La guerre contre l’immigration est une guerre impossible à gagner si tant est qu’elle fût souhaitable ; elle est aussi inhumaine et consacre la primauté des biens sur les personnes, la suprématie des États sur la liberté, celle de la mort sur la vie. L’alternative est de mettre fin à ce qui, en causant tant de misère et de pauvreté, force tant de gens à immigrer, à commencer par les traités de présumé libre-échange et d’économie dite de libre marché. C’est aussi de permettre à chacun d’aller là où il veut et d’avoir rapidement accès à la citoyenneté de l’endroit où il se trouve et de pouvoir y travailler. Mieux encore : d’abolir les États et donc les frontières et les citoyennetés – ce qui devrait être l’étoile du Nord de tout anarchiste.
En attendant, je suggère qu’il faut travailler avec qui le veut bien à mettre fin à toute cette flicaillerie de prisons, de surveillance, d’expulsions et de contrôles.


1. L’Arizona compte 6,6 millions d’habitants, dont environ 30 % sont d’origine latino-américaine ; sa frontière avec le Mexique est surveillée par quelque 20 000 policiers et on estime à plus de 400 000 le nombre d’immigrants illégaux qui s’y trouveraient. Il y aurait au total (mais ces données sont pour des raisons évidentes difficiles à chiffrer avec une certaine précision) quelque chose comme 20 millions de sans-papiers sur le territoire américain.
2. Marjorie Cohn, « Arizona Legalizes Racial Profiling », Jurist Legal News and Research (jurist.law.pitt.edu/forumy/2010/04/arizona-legalizes-racial-profiling.php).
3. Selon les calculs du Perryman Group, l’expulsion de ses immigrants illégaux entraînerait pour l’activité économique de l’Arizona un recul de 26,4 milliards de dollars et la perte de quelque 140 000 emplois. Cité par Marjorie Cohn, op. cit.

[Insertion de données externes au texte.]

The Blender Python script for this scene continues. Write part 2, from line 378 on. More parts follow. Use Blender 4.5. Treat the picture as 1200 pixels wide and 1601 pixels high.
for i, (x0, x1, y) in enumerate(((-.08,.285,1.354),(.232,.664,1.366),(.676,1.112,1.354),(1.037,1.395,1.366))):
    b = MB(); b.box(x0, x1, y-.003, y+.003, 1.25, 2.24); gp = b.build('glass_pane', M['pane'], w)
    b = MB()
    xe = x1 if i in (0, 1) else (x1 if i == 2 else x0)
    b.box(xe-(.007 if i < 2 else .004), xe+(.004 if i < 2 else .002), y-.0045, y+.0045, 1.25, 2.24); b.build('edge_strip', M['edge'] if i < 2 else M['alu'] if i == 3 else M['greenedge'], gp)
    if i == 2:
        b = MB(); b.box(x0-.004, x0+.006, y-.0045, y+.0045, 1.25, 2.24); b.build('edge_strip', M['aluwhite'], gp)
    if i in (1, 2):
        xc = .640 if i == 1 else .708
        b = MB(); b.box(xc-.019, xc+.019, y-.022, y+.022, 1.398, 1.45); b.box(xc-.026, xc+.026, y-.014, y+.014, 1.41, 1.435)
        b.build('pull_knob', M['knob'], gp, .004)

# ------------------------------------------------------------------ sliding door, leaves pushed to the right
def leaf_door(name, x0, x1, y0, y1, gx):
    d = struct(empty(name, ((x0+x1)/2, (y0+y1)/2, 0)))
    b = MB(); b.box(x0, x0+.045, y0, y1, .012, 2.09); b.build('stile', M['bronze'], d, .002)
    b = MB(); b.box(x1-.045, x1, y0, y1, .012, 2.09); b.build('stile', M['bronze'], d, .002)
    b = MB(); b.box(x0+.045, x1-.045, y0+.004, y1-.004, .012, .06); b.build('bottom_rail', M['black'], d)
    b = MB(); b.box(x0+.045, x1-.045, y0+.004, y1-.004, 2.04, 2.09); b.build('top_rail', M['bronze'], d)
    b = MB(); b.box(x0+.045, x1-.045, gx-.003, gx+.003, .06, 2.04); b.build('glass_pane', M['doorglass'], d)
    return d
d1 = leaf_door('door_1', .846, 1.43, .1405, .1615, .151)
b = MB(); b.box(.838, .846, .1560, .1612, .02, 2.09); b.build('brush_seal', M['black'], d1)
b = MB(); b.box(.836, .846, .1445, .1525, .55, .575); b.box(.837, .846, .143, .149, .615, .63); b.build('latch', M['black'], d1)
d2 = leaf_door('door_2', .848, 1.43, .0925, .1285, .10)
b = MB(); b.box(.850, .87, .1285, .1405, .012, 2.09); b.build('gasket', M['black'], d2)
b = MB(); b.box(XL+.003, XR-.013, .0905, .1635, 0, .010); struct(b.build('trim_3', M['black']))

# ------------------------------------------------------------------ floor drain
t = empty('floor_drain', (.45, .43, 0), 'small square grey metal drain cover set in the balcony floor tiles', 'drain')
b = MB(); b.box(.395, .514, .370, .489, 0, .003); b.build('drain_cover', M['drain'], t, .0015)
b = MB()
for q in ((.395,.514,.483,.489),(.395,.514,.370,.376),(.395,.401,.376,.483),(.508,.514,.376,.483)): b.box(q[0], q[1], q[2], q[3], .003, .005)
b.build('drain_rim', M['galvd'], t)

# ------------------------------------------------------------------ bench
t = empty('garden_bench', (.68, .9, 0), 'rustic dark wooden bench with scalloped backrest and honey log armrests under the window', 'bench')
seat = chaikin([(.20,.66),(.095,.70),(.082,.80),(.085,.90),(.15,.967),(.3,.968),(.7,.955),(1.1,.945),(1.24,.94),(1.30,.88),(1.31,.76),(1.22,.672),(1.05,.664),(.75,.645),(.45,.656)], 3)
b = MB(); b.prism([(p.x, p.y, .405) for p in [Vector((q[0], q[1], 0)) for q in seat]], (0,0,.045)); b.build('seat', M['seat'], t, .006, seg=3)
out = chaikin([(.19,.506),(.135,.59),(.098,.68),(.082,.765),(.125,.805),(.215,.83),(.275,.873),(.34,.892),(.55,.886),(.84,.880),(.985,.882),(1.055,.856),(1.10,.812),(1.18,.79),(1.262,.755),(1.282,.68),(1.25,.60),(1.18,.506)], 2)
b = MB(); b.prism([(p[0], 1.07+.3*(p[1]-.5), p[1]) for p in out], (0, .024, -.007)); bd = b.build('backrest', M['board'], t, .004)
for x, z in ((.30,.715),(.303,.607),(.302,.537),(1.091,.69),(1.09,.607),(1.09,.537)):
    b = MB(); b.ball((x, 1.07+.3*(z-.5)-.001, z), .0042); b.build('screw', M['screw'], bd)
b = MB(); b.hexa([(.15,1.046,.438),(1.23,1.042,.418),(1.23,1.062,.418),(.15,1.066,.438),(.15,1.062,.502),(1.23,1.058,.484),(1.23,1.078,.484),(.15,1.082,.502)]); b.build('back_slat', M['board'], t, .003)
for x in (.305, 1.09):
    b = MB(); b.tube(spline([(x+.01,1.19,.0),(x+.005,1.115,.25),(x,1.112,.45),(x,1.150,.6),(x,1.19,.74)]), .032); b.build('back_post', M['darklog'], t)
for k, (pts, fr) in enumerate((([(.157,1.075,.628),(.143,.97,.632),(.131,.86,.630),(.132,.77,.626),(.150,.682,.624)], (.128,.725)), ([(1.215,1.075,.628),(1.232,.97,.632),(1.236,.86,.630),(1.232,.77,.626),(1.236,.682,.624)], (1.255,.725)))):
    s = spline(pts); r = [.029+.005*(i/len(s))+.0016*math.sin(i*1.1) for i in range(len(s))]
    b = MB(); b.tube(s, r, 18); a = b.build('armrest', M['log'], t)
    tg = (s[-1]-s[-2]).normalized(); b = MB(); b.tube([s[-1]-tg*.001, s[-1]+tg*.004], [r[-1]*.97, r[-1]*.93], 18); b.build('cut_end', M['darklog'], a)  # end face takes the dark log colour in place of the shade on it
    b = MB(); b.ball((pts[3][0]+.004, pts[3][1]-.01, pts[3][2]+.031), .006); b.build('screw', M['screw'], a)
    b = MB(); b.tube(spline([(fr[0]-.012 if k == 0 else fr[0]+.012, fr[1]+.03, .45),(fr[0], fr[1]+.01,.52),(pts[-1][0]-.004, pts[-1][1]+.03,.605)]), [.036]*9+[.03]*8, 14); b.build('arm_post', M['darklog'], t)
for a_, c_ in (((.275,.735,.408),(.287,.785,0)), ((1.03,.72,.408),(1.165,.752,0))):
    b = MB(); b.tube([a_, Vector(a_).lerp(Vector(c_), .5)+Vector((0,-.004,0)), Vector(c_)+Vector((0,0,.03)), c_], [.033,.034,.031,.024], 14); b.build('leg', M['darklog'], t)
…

4. Si cette relativement libre circulation des marchandises, convenue dans les traités comme l’Aléna, a permis aux entreprises concernées de faire des profits records, elle a aussi contribué à l’appauvrissement d’une part substantielle des populations du Mexique et de l’Amérique latine, qui, naturellement, viennent ensuite chercher du travail dans le nord, où elles sont exploitées pour générer du profit pour ceux-là mêmes qui les ont contraints à immigrer.